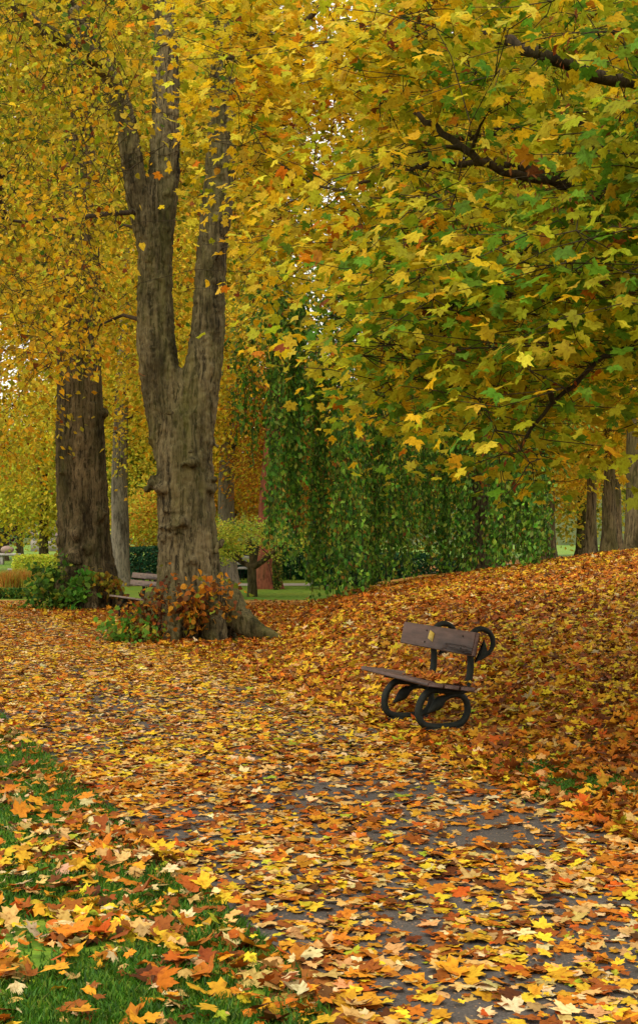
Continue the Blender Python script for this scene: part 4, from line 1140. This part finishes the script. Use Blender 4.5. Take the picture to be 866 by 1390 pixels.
def house():
    x_, y_ = bp(70, 125)
    r = empty('brick_house', (x_, y_, 0), R(10)); tag(r, 'small distant red brick house seen past the left trunk', 'house')
    mb = MB(); mb.box((0, 0, .7), (3.6, 4, 1.5)); mb.build('wall', M['brick'], r)
    mb = MB(); V = [(-2, -2.2, 1.45), (2, -2.2, 1.45), (2, 2.2, 1.45), (-2, 2.2, 1.45), (-2, 0, 2.5), (2, 0, 2.5)]
    mb.add(V, [[0, 1, 5, 4], [3, 4, 5, 2], [0, 3, 2, 1]], [[0, 4, 3], [1, 2, 5]]); mb.build('roof', M['slate'], r, flat=True)
    for s in (-1.0, .2, 1.1):
        mb = MB(); mb.box((s, -2.02, .9), (.34, .06, .44)); w_ = mb.build('window', M['stone'], r)
        mb = MB(); mb.box((s, -2.06, .9), (.32, .03, .42)); mb.build('pane', M['dark'], w_)
house()

# ------------------------------------------------------------------ WORLD, SUN, CAMERA
w = bpy.data.worlds.new('World'); scene.world = w; w.use_nodes = True
nt = w.node_tree; nt.nodes.clear()
out = nt.nodes.new('ShaderNodeOutputWorld'); bg = nt.nodes.new('ShaderNodeBackground')
sky = nt.nodes.new('ShaderNodeTexSky'); sky.sky_type = 'NISHITA'; sky.sun_disc = False
SUN_EL, SUN_AZ = R(48), R(205)
sky.sun_elevation = SUN_EL; sky.sun_rotation = SUN_AZ; sky.dust_density = 4; sky.air_density = 1.2
tc = nt.nodes.new('ShaderNodeTexCoord')
nz = nt.nodes.new('ShaderNodeTexNoise'); nz.inputs['Scale'].default_value = 2.5; nz.inputs['Detail'].default_value = 5
nt.links.new(tc.outputs['Generated'], nz.inputs['Vector'])
cl = ramp(nt, nz.outputs[0], [(.3, (8.6, 8.2, 7.5)), (.7, (12.2, 11.7, 10.8))])
nt.links.new(mixc(nt, .88, sky.outputs[0], cl.outputs[0]), bg.inputs[0])
bg.inputs[1].default_value = .12
nt.links.new(bg.outputs[0], out.inputs[0])
sun = bpy.data.lights.new('sun', 'SUN'); sun.energy = 1.5; sun.angle = R(14); sun.color = (1, .95, .86)
so = bpy.data.objects.new('sun', sun); COL.objects.link(so)
dv = Vector((math.sin(SUN_AZ)*math.cos(SUN_EL), math.cos(SUN_AZ)*math.cos(SUN_EL), math.sin(SUN_EL)))
so.rotation_euler = dv.to_track_quat('Z', 'Y').to_euler(); so.location = (0, 0, 30)

cam = bpy.data.cameras.new('camera'); co = bpy.data.objects.new('camera', cam); COL.objects.link(co)
co.location = (0, 0, CH); co.rotation_euler = (R(90), 0, 0)
cam.sensor_fit = 'VERTICAL'; cam.sensor_height = 36; cam.sensor_width = 24; cam.lens = 36*F/1390
cam.shift_y = (HZ-695)/1390; cam.clip_end = 2000
scene.camera = co
vs = scene.view_settings; vs.view_transform = 'Standard'; vs.look = 'None'; vs.exposure = .58; vs.gamma = 1; vs.use_curve_mapping = False
scene.cycles.max_bounces = 6; scene.cycles.diffuse_bounces = 4; scene.cycles.glossy_bounces = 2; scene.cycles.transmission_bounces = 4
scene.cycles.use_denoising = True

......

▶ Task statement: Go through the material above and print all of it exactly, except the pictures.

▶ Reply to the exercise:
Continue the Blender Python script for this scene: part 4, from line 1140. This part finishes the script. Use Blender 4.5. Take the picture to be 866 by 1390 pixels.
def house():
    x_, y_ = bp(70, 125)
    r = empty('brick_house', (x_, y_, 0), R(10)); tag(r, 'small distant red brick house seen past the left trunk', 'house')
    mb = MB(); mb.box((0, 0, .7), (3.6, 4, 1.5)); mb.build('wall', M['brick'], r)
    mb = MB(); V = [(-2, -2.2, 1.45), (2, -2.2, 1.45), (2, 2.2, 1.45), (-2, 2.2, 1.45), (-2, 0, 2.5), (2, 0, 2.5)]
    mb.add(V, [[0, 1, 5, 4], [3, 4, 5, 2], [0, 3, 2, 1]], [[0, 4, 3], [1, 2, 5]]); mb.build('roof', M['slate'], r, flat=True)
    for s in (-1.0, .2, 1.1):
        mb = MB(); mb.box((s, -2.02, .9), (.34, .06, .44)); w_ = mb.build('window', M['stone'], r)
        mb = MB(); mb.box((s, -2.06, .9), (.32, .03, .42)); mb.build('pane', M['dark'], w_)
house()

# ------------------------------------------------------------------ WORLD, SUN, CAMERA
w = bpy.data.worlds.new('World'); scene.world = w; w.use_nodes = True
nt = w.node_tree; nt.nodes.clear()
out = nt.nodes.new('ShaderNodeOutputWorld'); bg = nt.nodes.new('ShaderNodeBackground')
sky = nt.nodes.new('ShaderNodeTexSky'); sky.sky_type = 'NISHITA'; sky.sun_disc = False
SUN_EL, SUN_AZ = R(48), R(205)
sky.sun_elevation = SUN_EL; sky.sun_rotation = SUN_AZ; sky.dust_density = 4; sky.air_density = 1.2
tc = nt.nodes.new('ShaderNodeTexCoord')
nz = nt.nodes.new('ShaderNodeTexNoise'); nz.inputs['Scale'].default_value = 2.5; nz.inputs['Detail'].default_value = 5
nt.links.new(tc.outputs['Generated'], nz.inputs['Vector'])
cl = ramp(nt, nz.outputs[0], [(.3, (8.6, 8.2, 7.5)), (.7, (12.2, 11.7, 10.8))])
nt.links.new(mixc(nt, .88, sky.outputs[0], cl.outputs[0]), bg.inputs[0])
bg.inputs[1].default_value = .12
nt.links.new(bg.outputs[0], out.inputs[0])
sun = bpy.data.lights.new('sun', 'SUN'); sun.energy = 1.5; sun.angle = R(14); sun.color = (1, .95, .86)
so = bpy.data.objects.new('sun', sun); COL.objects.link(so)
dv = Vector((math.sin(SUN_AZ)*math.cos(SUN_EL), math.cos(SUN_AZ)*math.cos(SUN_EL), math.sin(SUN_EL)))
so.rotation_euler = dv.to_track_quat('Z', 'Y').to_euler(); so.location = (0, 0, 30)

cam = bpy.data.cameras.new('camera'); co = bpy.data.objects.new('camera', cam); COL.objects.link(co)
co.location = (0, 0, CH); co.rotation_euler = (R(90), 0, 0)
cam.sensor_fit = 'VERTICAL'; cam.sensor_height = 36; cam.sensor_width = 24; cam.lens = 36*F/1390
cam.shift_y = (HZ-695)/1390; cam.clip_end = 2000
scene.camera = co
vs = scene.view_settings; vs.view_transform = 'Standard'; vs.look = 'None'; vs.exposure = .58; vs.gamma = 1; vs.use_curve_mapping = False
scene.cycles.max_bounces = 6; scene.cycles.diffuse_bounces = 4; scene.cycles.glossy_bounces = 2; scene.cycles.transmission_bounces = 4
scene.cycles.use_denoising = True